Tuesday, November 3, 2009

A disco at the edge of the world - The Phenomenal Handclap Band

The Phenomenal Handclap Band’s self-titled debut album featured as one of 3 PBS FM’s albums of the week a few months ago, and I’ve been meaning to give it a bit of attention for some time. With its quirky and boppy upbeat sounds, like some sort of indie dance music, it seemed just the perfect thing for me to pick today to round off a particularly great long weekend.

The band itself has been brought together by underground DJs New York DJs Daniel Collás and Sean Marquand, and comprises a mix of New York dissidents from the pop, indie and soul music scenes.

It results in something that sounds a bit like a dance album but, when you listen to it a bit more closely, you hear so many strange snatches of styles and influences that you begin to see what it’s like to be fun and original at the same time.

‘Journey to Serra da Estrala’, which opens the album, has a kind of spacey dance electronica feel to it, but one that really does make you feel it is taking you on a fantastic journey somewhere, with smooth floating synthesisers, full of exotic excitement.

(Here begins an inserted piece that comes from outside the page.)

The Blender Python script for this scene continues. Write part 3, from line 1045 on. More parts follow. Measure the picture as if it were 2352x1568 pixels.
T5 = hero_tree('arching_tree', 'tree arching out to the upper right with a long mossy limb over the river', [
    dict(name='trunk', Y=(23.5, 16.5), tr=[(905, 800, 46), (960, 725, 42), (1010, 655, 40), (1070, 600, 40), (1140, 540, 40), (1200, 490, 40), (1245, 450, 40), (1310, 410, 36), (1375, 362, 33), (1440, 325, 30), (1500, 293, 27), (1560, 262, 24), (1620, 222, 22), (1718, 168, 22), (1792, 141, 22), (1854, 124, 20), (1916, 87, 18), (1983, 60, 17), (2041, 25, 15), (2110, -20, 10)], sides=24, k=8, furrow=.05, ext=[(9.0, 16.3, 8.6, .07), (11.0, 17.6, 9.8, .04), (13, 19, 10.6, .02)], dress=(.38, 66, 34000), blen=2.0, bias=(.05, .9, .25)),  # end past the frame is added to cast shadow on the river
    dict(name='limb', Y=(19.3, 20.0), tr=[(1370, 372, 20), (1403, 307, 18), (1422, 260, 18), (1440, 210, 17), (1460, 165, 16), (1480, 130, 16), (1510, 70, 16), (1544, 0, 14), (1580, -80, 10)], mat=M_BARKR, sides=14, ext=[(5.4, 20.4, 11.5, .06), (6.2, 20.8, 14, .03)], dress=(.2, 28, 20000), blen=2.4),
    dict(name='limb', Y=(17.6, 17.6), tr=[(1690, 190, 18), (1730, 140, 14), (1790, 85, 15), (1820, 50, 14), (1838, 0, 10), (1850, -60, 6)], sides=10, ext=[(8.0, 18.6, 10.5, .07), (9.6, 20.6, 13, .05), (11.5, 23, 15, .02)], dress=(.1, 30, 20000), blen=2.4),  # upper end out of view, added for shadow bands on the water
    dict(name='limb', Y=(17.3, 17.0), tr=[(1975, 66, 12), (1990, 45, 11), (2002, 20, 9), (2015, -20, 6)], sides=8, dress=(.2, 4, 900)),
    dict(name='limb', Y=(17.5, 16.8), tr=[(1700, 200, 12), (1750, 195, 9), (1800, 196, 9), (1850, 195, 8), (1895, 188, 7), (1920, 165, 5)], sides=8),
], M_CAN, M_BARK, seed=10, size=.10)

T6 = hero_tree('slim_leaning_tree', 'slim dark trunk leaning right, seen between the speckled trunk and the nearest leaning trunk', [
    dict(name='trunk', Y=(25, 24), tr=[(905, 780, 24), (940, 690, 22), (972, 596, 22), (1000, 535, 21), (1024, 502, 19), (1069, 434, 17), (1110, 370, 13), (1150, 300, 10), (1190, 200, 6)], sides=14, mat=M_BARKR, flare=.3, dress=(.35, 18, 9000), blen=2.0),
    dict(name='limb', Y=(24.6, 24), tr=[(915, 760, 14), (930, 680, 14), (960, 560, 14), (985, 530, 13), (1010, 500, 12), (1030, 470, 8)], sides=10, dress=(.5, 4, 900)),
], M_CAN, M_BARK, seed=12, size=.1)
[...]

It’s a pretty good indicator of what’s to come on this album. You feel you’re not just journeying through space, but through time, too – dabbling into the pop of the sixties, the disco of the seventies, the prog rock of the eighties, shamelessly stealing bits from everywhere, with neither apology nor permission, but putting all of it to great use, mixing all these elements of other people’s pasts, and making you feel that you are listening to someone else’s future.

And with the bringing together of different time worlds, other unlikely partnerships are made, too, like the way soft, cool vocals are underlined by hard rock beats and electric guitars in ‘Testimony’, or the way a barren, relentless beat are mixed with smooth 60s vocals, and little snippets of Philip Glass-like keyboard passages, in ‘You’ll Disappear’, or the way things seem so fresh and full of air in ‘Dim the Lights’, even with its coarse and grainy guitar work. Wild guitar riffs, straight from the 60s, are sandwiched between passages of epic metalesque doom and bright, boppy 70s pop, in ‘The Martyr’. Twirling psychedelic electornics dance around 60s soul in 'Baby'.

And yet none of this really sounds like a pastiche of things thrown willy-nilly together – but rather like a tapestry that has always been waiting to be made.

If it doesn’t exactly leave you feeling that you have been put into the middle of a cosmic, timeless dance-floor, it does make you feel you are a part of an electronic multiculturalism – the music of African jungles and Cuban streets played on the duke boxes of ritzy Western night clubs.

If The Phenomenal Handclap Band didn’t do such a masterly and clever job of bringing so many disparate things together, you might well think this album is made for the treadmill. But, as it happens, it’s so much more than that. It has shown us that you can take the passé and turn it into something pretty phenomenal.

Thanks once again, and as always, to 3PBS FM!!